Epple and Romano (1998) discussed the effect of vouchers and peer effects on social welfare when using both a theoretical and computational model with tax-financed, tuition free public schools and competitive, tuition financed private schools. In the model, achievement depends on the students own ability and ability of their peers. Private schools can discriminate in their tuition policies. The paper also included the effects of vouchers. The result is that the equilibrium has a strict hierarchy of school qualities and two-dimensional student sorting with stratification by ability and income. Also it showed that voucher programs could have significant distributional consequences. Winston (1999) tried to find out how well our knowledge of microeconomic theories can help us on understanding the economics of higher education. A review of literature regarding non-profit enterprises subsides and peer effects were cited and discussed. The paper also mentioned that colleges can buy important inputs to their production only from the customers who buy their products, which is similar to Rothchild and White (1995). The paper also discussed the hierarchy of colleges and universities, which is different from Epple and Romano (1998) where the focus was on high-school education, also the issue was discussed empirically. The conclusion is that standard economic intuition and analogies based on the knowledge of profit making firms are likely to be a poor guide to understanding higher education.

There has been controversy on how school voucher programs influence education. Ladd (2002) tried to provide evidence that large-scale vouchers will not derive significant gains in students’ achievement and might even be detrimental to disadvantaged students. By making a discussion on the past research, the conclusion is that widespread use of school vouchers is not likely to generate substantial gains in the productivity of the U.S. education system. Despite the fact that many claim that school vouchers play a small role in the education system, Neal (2002) argued that we cannot confidently predict the outcomes that would result from various voucher schemes. By describing both theoretical and empirical work that has been done on this topic, the conclusion is that vouchers cannot prove to be efficiently used, or might even create significant social costs.
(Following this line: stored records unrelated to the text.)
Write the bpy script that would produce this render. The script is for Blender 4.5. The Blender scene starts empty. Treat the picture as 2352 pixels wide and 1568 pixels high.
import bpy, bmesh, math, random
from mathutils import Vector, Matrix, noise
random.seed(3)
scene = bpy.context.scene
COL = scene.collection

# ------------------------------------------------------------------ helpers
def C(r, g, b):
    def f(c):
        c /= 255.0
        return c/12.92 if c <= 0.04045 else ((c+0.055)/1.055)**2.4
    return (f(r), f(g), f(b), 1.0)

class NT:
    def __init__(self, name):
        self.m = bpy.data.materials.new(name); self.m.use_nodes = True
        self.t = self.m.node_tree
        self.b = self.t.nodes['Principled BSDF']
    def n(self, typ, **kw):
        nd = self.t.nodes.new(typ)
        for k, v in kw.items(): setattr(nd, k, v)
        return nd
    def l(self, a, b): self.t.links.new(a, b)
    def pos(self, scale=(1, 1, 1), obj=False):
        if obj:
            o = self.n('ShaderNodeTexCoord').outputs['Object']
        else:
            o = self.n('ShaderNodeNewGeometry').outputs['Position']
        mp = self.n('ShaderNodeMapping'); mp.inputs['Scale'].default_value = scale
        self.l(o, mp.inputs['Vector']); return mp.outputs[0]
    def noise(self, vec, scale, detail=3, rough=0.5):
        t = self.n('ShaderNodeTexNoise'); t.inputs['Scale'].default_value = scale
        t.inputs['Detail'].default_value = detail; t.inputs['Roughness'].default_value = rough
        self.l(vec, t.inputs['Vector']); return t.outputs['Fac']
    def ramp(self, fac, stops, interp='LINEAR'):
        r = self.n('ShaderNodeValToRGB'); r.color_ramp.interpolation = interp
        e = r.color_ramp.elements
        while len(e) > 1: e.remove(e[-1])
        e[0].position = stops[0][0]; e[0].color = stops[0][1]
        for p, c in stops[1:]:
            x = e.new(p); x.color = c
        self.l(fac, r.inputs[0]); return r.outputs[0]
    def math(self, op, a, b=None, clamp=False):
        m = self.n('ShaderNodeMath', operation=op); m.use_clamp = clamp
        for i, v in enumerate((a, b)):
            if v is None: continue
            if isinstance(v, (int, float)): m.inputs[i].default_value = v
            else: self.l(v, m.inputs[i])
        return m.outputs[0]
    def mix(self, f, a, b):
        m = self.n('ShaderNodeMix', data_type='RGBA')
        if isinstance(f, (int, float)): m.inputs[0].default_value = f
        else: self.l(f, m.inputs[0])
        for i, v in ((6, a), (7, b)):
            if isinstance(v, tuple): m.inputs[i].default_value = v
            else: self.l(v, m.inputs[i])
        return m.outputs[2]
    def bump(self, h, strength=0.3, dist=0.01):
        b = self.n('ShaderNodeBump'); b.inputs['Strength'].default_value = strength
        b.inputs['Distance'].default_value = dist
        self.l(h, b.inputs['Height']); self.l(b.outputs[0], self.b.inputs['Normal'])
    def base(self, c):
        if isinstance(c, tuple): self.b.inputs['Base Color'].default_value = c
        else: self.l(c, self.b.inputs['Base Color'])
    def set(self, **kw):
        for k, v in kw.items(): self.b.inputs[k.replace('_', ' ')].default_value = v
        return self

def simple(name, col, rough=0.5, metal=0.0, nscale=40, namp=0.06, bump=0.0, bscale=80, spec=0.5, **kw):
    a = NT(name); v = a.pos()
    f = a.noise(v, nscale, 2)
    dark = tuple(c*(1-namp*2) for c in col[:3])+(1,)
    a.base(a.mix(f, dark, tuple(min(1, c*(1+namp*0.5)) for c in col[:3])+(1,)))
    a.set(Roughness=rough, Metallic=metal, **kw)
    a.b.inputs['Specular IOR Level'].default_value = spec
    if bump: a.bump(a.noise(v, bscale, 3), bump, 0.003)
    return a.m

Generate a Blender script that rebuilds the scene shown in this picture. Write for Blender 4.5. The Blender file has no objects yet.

The peer effect in this thesis affects the allocation of families among communities. We will not only borrow the community model of de Bartolome (1990), but will also make some revisions on the model itself, where the revisions are close to the assumptions made on the standard by which we discriminate the types of schools, types of students in Epple and Romano (1998), except that in our thesis, public schools are not exempted from charging tuition. The level of educational input of public schools is chosen the same way as in Tiebout (1956), which is by means of majority voting, while the level of input of private school is chosen similar to Rothschild and White (1995), where private school is treated as a kind of firm trying to solve its maximization problem subject to some constraints. In the following section, we will introduce the work of de Bartolome (1990) briefly and display the model. To confirm the conclusions in Ladd (2002) and Neal (2002), we try to find out how the voucher program promotes private school and its influence on educational output.